Johanna Drucker is a Distinguished Research Professor Emerita at UCLA. Until her recent retirement, she was the Breslauer Professor of Bibliographical Studies in the Department of Information Studies at UCLA. She is internationally known for her work in artists’ books, the history of graphic design, typography, experimental poetry, fine art, and digital humanities.

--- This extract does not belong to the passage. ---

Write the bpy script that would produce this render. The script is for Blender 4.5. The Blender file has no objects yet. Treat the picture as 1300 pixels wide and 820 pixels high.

Recent works include Visualisation: L’Interpretation Modellante Visualizing Interpretation (MIT, 2020), Iliazd: Metabiography of a Modernist (Johns Hopkins University Press, 2020), Digital Humanities Coursebook (Routledge, 2020), Graphesis: Visual Forms of Knowledge Production (Harvard University Press, 2014), The General Theory of Social Relativity (The Elephants, 2018), and Downdrift: An Eco-fiction (Three Rooms Press, 2018). Off-World Fairy Tales, a collaboration with Susan Bee, was published in Fall 2020 (Litmus Press).

In 2014, she was elected to the American Academy of Arts and Sciences and awarded an honorary doctorate of Fine Arts by the Maryland Institute College of Art in 2017. Her work has been translated into Korean, Catalan, Chinese, Spanish, French, Hungarian, Danish and Portuguese.